Primera plana de New York Post, diciembre 5, 2012 |
En el Buenos Aires antiguo, cuando alguien moría o estaba
próximo a la muerte, se tapaban los espejos con paños negros. Se temía que el
alma se mirara en ellos y prefiriera pasear su pena por el acá y no por el más
allá.
En el siglo XIX se fotografiaban los muertos. No en su
desmayado lecho final, sino en ciertas poses sostenidas con alambre, como si
estuvieran vivos. El daguerrotipo de Sarmiento ya fallecido, sin ir más lejos.
Los familiares querían una imagen última del difunto. Entonces
forzaban el cuerpo. A veces, les abrían los ojos con una cucharita de plata y
los resituaban correctamente en la cuenca. Era un modo de trucar la imagen o,
más bien, trucar la muerte.

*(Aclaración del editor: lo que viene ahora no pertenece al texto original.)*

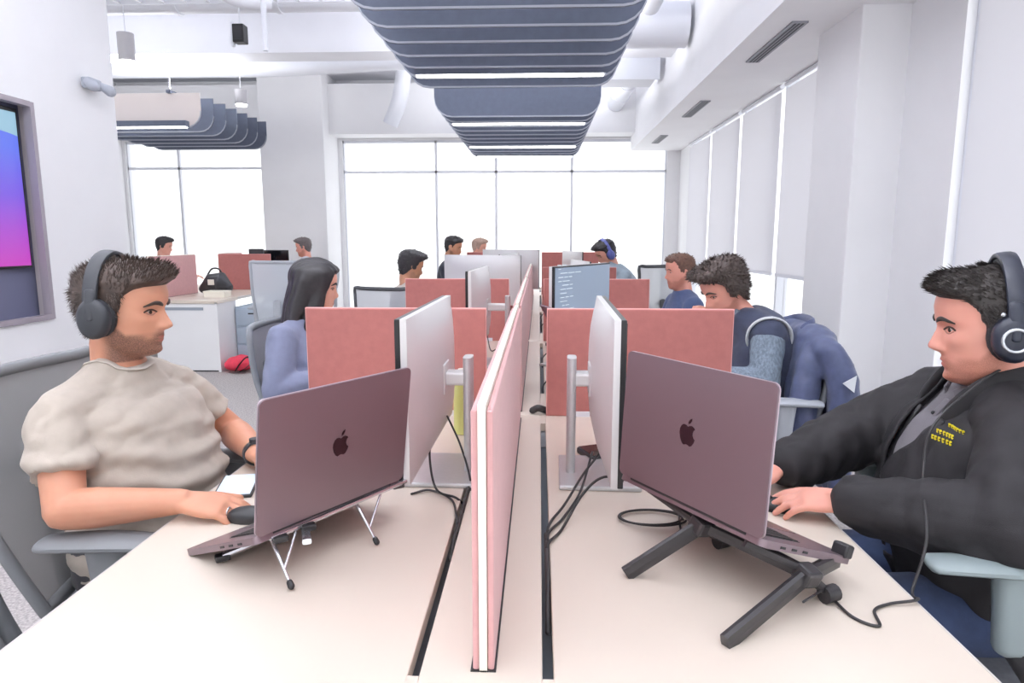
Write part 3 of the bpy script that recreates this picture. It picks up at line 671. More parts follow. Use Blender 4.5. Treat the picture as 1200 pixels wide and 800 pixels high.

Pero la muerte se imponía, rara vez la foto
engañaba a los deudos que buscaban en ella una realidad que no era.
Aquella práctica macabra pasó. Con el tiempo, cualquiera
pudo disponer de una cámara de bolsillo y labrar la memoria de los vivos
mientras viven.
En el siglo XX, la imagen asesinó la realidad. Al principio,
la representó. Después se separó y quedó como la realidad misma, un simulacro.
Ahora, siniestramente, la fotografía ya no es una memoria de
la muerte, sino la memoria de su anticipación. Lo hace el New York Post en su primera plana. Un hombre trata desesperadamente
de subir al andén para escapar de la muerte, que tiene forma de tren
subterráneo. El conductor, que se ve perfectamente en su cabina, nada puede
hacer. El hombre está condenado. La imagen es terrible.
Habría que taparla con un paño negro.